We still put the boys to bed at the same time, no matter what. Unless they're sick. The sick one usually sleeps cuddled in my arms on the couch. Both boys go down for a nap at 11am and sleep until about 1pm. If one wakes up before the other, I try to sneak in and get the one without waking the other. But, our floors creak so usually the sleepyhead gets woken up anyway.
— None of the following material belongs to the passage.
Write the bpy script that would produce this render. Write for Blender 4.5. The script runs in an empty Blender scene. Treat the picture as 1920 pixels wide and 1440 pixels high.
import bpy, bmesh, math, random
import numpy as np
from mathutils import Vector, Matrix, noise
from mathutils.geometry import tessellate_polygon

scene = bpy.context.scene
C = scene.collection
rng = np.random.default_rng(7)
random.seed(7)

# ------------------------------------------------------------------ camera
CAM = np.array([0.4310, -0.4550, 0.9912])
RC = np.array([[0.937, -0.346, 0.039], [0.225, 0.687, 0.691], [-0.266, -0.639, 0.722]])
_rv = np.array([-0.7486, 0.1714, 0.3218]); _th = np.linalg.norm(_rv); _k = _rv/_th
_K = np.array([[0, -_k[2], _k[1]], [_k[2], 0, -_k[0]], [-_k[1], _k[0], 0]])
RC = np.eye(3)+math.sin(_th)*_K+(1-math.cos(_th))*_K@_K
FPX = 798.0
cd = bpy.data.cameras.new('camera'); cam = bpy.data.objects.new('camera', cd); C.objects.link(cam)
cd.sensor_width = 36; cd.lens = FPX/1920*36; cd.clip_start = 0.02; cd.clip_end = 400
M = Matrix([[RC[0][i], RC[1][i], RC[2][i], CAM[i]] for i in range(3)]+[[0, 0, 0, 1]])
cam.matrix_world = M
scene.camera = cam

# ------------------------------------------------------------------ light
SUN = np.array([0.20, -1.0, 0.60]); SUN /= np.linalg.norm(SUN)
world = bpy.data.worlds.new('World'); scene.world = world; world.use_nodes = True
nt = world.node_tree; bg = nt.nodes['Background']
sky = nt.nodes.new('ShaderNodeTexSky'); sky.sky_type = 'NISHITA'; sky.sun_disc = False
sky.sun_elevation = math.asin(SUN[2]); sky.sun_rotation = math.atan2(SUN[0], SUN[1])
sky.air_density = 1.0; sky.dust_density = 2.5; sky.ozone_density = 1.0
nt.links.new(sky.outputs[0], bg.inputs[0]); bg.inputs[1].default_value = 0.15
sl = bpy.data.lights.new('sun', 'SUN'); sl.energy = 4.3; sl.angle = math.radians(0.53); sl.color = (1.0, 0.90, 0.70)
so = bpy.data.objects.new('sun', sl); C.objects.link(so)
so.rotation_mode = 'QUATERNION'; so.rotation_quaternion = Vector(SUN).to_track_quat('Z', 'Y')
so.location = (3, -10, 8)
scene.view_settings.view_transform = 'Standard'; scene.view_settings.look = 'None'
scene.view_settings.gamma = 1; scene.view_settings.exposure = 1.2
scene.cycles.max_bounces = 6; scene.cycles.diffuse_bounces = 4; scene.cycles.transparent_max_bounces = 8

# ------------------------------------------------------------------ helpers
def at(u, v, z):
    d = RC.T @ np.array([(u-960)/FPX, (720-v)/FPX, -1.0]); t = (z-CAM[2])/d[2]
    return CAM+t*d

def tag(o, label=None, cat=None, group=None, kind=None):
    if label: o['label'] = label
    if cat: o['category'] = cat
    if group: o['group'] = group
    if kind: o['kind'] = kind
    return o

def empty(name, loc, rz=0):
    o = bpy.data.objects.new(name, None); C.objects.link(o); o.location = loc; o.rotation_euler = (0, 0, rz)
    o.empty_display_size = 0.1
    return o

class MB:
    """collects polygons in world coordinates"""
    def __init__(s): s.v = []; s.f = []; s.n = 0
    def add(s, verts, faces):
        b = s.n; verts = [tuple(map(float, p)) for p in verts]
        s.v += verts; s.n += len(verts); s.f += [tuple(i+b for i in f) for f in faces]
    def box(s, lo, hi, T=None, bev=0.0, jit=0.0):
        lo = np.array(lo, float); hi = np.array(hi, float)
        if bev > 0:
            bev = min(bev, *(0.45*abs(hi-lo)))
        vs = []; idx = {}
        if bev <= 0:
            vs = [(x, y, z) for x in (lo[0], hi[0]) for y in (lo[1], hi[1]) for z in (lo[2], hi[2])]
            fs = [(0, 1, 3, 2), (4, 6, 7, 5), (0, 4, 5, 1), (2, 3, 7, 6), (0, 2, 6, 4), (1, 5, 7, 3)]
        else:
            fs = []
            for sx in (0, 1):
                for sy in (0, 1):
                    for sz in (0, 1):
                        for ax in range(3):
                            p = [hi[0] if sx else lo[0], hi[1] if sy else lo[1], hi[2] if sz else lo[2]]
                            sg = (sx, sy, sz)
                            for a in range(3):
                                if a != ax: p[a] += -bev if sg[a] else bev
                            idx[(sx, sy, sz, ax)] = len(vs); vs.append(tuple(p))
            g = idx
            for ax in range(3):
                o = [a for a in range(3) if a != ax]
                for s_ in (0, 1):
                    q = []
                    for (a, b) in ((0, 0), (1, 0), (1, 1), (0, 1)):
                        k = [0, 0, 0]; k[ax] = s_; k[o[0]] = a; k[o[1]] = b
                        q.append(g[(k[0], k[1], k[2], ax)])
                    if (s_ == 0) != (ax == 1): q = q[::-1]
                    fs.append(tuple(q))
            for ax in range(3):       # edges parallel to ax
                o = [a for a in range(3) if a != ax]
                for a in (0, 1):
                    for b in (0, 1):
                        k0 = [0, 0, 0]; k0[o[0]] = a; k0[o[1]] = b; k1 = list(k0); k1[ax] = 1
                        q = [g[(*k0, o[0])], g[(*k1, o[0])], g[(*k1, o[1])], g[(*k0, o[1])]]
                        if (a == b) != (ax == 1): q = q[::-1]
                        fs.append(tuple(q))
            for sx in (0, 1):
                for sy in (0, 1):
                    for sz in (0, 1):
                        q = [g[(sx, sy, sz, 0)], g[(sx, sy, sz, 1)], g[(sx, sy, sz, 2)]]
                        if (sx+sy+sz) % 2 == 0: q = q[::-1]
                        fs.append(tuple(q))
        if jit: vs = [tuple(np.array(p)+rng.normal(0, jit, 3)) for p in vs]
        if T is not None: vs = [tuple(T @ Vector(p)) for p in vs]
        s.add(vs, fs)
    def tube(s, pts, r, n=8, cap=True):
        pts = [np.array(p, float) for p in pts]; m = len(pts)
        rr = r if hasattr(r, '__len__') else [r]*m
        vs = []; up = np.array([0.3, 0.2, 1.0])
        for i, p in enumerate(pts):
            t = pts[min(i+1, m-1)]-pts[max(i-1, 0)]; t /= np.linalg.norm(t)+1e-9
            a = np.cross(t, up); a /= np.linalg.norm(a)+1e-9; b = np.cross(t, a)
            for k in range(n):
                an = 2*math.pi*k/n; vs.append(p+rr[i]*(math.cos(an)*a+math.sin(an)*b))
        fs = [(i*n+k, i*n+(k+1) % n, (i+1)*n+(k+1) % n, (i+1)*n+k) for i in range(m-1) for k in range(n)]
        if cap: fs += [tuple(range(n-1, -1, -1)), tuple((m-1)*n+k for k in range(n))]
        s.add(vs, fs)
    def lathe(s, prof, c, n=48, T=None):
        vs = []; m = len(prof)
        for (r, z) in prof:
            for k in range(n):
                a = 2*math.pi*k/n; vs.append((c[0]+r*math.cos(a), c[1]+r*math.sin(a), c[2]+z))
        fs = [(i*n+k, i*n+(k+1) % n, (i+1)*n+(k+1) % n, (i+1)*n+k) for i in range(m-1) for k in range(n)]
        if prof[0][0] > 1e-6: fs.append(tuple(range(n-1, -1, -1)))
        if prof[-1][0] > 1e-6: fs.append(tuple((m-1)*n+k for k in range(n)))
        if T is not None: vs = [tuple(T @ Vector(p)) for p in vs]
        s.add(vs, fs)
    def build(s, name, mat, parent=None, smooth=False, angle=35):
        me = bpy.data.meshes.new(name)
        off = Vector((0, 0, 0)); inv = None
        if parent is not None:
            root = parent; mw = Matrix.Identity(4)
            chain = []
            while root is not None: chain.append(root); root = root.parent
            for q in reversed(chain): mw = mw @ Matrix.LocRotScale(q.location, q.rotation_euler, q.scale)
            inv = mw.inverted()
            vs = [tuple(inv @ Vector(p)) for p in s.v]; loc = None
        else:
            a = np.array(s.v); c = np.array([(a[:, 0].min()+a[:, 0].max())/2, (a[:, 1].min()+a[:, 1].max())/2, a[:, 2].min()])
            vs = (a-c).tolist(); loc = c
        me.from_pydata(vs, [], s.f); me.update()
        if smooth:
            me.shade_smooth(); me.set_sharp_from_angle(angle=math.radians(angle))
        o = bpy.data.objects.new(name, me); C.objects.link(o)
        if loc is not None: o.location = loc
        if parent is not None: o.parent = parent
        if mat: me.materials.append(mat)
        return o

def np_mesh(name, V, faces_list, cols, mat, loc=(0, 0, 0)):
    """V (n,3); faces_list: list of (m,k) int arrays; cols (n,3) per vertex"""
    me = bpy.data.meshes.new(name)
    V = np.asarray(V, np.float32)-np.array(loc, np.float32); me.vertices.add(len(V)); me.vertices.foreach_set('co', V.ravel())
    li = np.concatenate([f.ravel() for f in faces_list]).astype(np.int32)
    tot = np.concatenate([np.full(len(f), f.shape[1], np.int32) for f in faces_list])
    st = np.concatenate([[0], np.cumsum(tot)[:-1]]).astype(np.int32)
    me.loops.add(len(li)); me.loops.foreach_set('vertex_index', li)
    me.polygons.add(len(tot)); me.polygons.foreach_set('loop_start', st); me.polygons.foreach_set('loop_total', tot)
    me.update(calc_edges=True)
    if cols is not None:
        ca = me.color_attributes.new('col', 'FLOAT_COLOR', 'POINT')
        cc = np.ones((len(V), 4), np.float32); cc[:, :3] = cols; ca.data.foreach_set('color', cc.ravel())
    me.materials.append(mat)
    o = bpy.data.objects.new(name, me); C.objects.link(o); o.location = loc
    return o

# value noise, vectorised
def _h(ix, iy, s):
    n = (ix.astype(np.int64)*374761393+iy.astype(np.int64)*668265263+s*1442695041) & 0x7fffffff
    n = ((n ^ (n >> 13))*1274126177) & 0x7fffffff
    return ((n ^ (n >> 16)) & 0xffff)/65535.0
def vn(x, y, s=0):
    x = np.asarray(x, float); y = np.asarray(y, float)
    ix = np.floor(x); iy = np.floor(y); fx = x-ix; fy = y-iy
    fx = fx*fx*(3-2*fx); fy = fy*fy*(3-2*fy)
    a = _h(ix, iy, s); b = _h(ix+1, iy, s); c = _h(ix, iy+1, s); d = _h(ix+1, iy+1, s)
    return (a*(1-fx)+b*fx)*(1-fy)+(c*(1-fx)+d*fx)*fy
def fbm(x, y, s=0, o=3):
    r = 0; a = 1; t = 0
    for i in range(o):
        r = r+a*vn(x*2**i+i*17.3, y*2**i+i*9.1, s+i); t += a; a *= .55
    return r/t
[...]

We put them both down around 7:30pm and read a story or two so they are completely relaxed and winding down a little before 8pm. Sometimes after 8 we still hear one talking in his crib over the monitor but we leave him in there until he falls asleep. They both wake up around 6:30 in the morning leaving me with a few hours before I go to bed to do stuff and then a little time in the morning to shower before they get up. People make comments about how my hair and makeup is always done and that's why - I know how much time I have until they want up and out of their cribs.
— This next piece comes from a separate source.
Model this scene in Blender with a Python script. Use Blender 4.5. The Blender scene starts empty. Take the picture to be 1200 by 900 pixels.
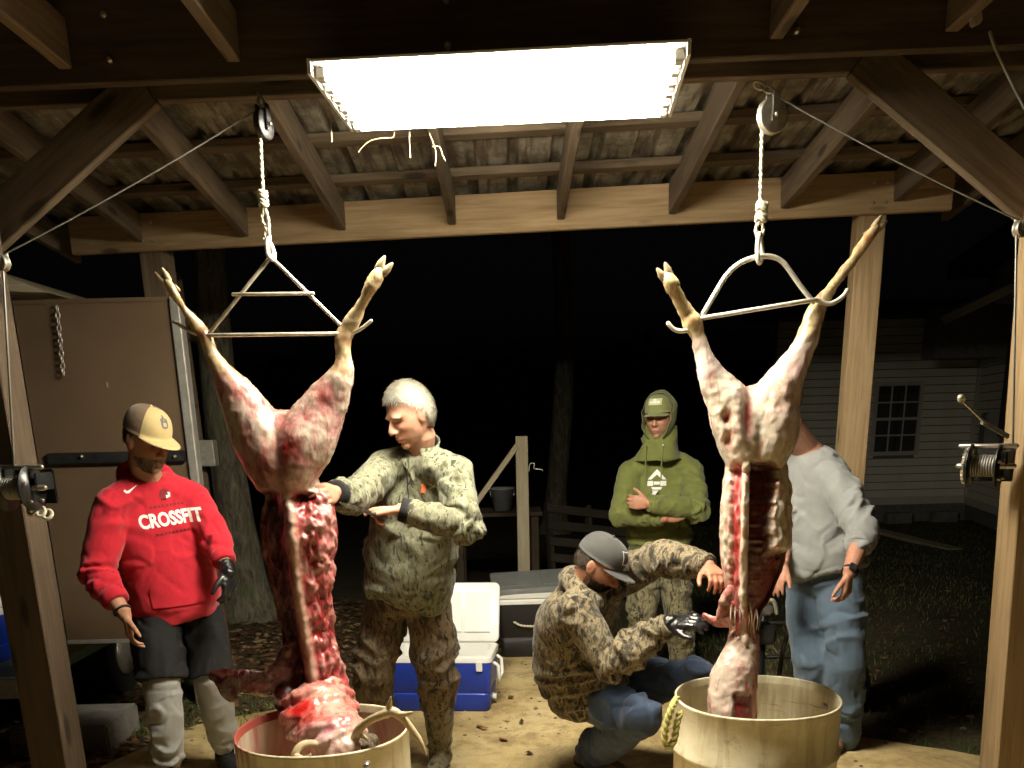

Sticking to a schedule was a lifesaver! Think about it: you follow roughly the same schedule every day. You wake roughly at the same time every day, you eat meals at roughly the same time every day and go to bed at roughly the same time every day. When your schedule gets wildly out of whack your body pays for it. Babies thrive off schedules. They do well when they know what to expect. If you give your child a bath every night at 6pm and then put them to bed after, their body begins to expect bedtime after a bath.

My boys were wonderful sleepers and I think a large part of it was due to the schedule. I have a friend whose little girl is a little younger than the boys and she doesn't sleep well at all. My poor friend has barely slept in almost three years and now she's expecting another baby in the Spring. I am not judging at all as I know people have to do what works for them and their family, but after 2.5 years, her little girl still is not a great sleeper and her mama is exhausted. I feel so much for my friend and a small part of me wonders if a strict schedule would have been good for her daughter.
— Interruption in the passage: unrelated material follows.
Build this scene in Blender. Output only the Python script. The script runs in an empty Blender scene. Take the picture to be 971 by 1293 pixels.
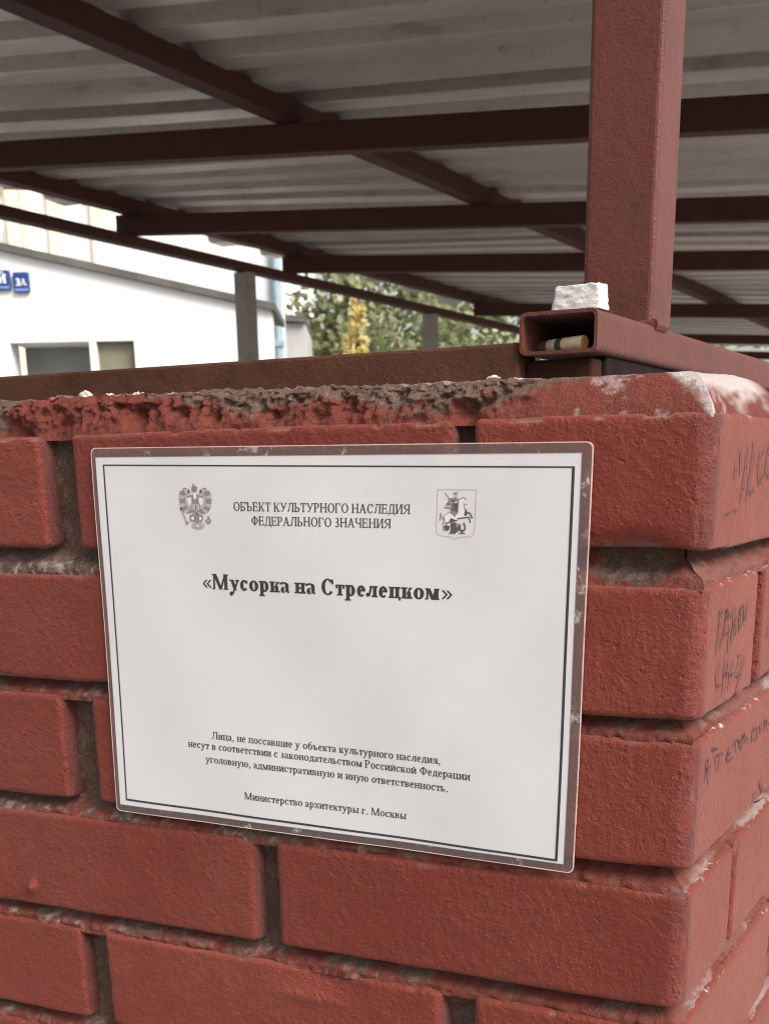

So, back to the schedule. Here's what our day looks like:

6:30am - Boys usually wake up. Sometimes it's later. They're content playing in their bed until 6:45 or 7am.
6:45-7am - Get up, change diapers, cuddle, etc.
7:45a-8am - Breakfast
8:30am - breakfast is done. Playtime!
10:30am  - snack
11am - nap
12:45-1pm - wake up from nap
1-1:30pm - lunch
2pm  - lunch over. Playtime!
3:30-4pm - small snack before dinner
5:30pm -dinner
6:15-6:45pm - small snack for dessert (sometimes)
7:15-7:30pm - bedtime routine
7:50ish - bedtime routine finished, kisses given, I love yous spoken. Lights out

You can tell by the schedule that a lot of things happen within a certain time range. Usually. Obviously things happen and the schedule gets disrupted, but I know that for us, staying on the schedule is easier for everyone. We leave weddings early or make plans for me to drive separate so I can take the boys home from an event because we've learned that letting them skip naps or stay up late makes us all pay for it later. You don't want to see my boys when they haven't napped. We had the worst meltdown ever on the way to Oregon because of a missed nap. It was epic.

I honestly think twins are easier to get on the same schedule than having two children close in age, but that's a different post for a different day.

1 comment:

  1. I love a schedule. I have been like that since day knew and both our boys have slept through the night since 6 months old. I have friends who haven't done schedules, and their kids don't sleep!!